L'élite dirigeante toute entière réagit à la montée de l'opposition sociale et politique, surtout parmi les jeunes travailleurs et les étudiants, par un nouveau virage à droite et une intensification de leur politique du militarisme, de la réduction des dépenses sociales et du renforcement de l'appareil d'État, à l’intérieur comme à l’extérieur.

Cela ne fera qu'intensifier le conflit avec la grande majorité de la population active. Déjà pendant la campagne électorale, 40 000 personnes ont manifesté à Berlin contre l'augmentation des loyers et exigé la nationalisation des sociétés immobilières et des fonds d'investissement. Plus tôt cette année, des dizaines de milliers de travailleurs du secteur public ont fait grève dans le cadre de la dernière ronde de négociations collectives pour protester contre les conditions terribles dans les écoles, les conditions de travail insupportables et les bas salaires. En mars, des milliers de travailleurs des transports avaient fait grève à Berlin, bloquant toute la ville.

Cette radicalisation croissante fait partie d’une tendance européenne et mondiale. En France, le mouvement des ‘gilets jaunes’ ne montre aucun signe de ralentissement. Des dizaines de milliers de personnes protestent chaque semaine contre les bas salaires, les inégalités sociales et le gouvernement Macron, malgré les brutalités policières et une campagne médiatique hostile.

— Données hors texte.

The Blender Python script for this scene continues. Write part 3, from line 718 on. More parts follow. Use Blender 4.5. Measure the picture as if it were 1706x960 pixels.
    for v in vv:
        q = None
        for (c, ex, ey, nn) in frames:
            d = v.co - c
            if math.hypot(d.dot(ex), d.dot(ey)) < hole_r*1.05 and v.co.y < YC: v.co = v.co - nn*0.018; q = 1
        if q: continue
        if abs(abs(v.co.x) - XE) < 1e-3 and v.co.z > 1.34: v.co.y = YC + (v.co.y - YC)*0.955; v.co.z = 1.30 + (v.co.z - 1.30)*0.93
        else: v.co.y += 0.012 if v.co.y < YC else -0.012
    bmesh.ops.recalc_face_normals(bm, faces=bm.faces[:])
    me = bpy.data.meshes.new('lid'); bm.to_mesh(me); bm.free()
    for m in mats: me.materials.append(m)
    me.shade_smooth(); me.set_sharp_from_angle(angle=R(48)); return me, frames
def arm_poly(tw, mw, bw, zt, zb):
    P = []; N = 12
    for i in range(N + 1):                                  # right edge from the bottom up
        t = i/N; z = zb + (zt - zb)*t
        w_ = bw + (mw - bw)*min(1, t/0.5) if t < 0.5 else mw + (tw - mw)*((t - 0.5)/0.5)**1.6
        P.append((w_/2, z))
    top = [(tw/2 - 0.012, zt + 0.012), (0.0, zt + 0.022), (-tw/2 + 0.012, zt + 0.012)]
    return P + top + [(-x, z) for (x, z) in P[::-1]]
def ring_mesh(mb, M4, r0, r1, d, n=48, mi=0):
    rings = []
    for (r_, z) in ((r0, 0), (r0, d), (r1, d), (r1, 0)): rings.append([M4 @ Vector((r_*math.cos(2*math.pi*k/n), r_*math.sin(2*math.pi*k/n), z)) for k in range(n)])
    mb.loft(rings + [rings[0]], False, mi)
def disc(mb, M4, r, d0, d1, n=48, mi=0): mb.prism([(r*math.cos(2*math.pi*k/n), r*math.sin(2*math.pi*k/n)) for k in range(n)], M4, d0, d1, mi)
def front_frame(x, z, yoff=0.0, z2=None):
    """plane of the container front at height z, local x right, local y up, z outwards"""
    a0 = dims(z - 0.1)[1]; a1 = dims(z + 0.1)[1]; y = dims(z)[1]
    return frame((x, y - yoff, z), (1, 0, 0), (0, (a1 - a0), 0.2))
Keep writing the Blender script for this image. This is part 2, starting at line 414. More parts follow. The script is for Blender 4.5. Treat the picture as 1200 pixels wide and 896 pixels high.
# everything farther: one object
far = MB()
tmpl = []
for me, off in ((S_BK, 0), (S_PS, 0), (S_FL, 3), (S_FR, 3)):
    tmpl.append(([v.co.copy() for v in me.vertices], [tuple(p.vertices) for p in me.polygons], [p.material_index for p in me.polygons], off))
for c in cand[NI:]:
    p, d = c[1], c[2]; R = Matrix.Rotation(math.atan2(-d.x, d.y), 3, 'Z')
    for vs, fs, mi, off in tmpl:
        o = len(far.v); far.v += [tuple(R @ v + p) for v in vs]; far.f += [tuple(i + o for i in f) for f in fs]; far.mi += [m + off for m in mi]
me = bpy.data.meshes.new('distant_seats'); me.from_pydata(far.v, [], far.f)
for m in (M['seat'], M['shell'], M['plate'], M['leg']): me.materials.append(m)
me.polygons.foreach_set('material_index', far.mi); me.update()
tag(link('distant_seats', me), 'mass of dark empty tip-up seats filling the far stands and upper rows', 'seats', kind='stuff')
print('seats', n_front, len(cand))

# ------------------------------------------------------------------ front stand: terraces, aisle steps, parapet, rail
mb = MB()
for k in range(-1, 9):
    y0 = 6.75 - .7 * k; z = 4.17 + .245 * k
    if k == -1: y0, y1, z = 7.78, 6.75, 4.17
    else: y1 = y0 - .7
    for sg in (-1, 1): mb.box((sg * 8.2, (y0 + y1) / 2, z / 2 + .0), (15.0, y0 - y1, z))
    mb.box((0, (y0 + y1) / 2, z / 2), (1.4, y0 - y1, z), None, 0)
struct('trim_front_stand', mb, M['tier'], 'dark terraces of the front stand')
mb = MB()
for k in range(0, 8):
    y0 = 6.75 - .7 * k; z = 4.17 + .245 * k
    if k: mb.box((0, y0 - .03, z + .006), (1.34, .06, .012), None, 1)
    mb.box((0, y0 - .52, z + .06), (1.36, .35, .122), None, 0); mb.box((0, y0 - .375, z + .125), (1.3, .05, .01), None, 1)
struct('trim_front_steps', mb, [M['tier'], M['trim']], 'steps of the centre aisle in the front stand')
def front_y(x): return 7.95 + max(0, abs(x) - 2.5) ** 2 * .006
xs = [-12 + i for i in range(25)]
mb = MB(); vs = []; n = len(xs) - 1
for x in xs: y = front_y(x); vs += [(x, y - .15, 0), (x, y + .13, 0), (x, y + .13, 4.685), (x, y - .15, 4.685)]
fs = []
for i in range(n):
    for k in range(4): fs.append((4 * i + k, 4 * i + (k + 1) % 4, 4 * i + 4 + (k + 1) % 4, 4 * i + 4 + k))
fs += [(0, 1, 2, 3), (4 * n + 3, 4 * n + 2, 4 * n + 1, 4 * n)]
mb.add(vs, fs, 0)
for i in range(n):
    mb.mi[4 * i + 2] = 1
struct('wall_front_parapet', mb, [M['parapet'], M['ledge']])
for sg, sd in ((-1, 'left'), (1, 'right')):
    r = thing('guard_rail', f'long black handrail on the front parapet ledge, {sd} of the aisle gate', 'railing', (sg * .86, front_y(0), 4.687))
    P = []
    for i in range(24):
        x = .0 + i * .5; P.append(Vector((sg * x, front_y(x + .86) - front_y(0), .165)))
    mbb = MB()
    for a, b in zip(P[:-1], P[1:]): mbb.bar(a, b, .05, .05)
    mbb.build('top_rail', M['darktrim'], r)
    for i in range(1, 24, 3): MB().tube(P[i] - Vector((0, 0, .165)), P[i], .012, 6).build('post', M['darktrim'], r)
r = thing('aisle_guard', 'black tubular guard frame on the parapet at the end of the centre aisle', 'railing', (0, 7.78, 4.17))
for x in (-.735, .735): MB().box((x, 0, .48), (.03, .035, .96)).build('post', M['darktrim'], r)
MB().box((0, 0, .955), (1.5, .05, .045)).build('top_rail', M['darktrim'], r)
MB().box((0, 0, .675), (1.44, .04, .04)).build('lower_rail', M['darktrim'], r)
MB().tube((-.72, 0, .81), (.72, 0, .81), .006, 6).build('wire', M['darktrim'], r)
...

En Pologne, plus de 300 000 enseignants ont fait grève contre la politique du gouvernement droitier du Parti de Droit et Justice (PiS). C'était la première grève nationale en Pologne depuis des décennies. En outre, des grèves ont été lancées par des travailleurs de l'automobile et d'autres travailleurs industriels en Roumanie, en Hongrie, en République tchèque, en Serbie et au Kosovo, et des manifestations de masse ont eu lieu en Hongrie contre la loi dite « d'esclavage » du gouvernement de droite, soutenue par des entreprises allemandes, et qui force les travailleurs à faire des heures supplémentaires.

Ces grèves et protestations ne sont qu’un début. Compte tenu des politiques de droite du gouvernement, elles vont inévitablement croître et entrer en conflit non seulement avec la grande coalition, mais avec l'ensemble de l'élite dirigeante allemande.

Le Sozialistische Gleichheitspartei (SGP) a participé à la campagne électorale pour préparer ces luttes et les doter d'un programme révolutionnaire. Lors d'une série de réunions électorales en Allemagne et en Europe, le SGP et ses partis frères européens ont proposé un programme socialiste international qui revêt une importance décisive. Sur cette base, et en dépit du black-out médiatique et des efforts de censure du World Socialist Web Site et des réseaux sociaux, le SGP a obtenu 5 300 voix et gagné de nouveaux contacts et membres importants.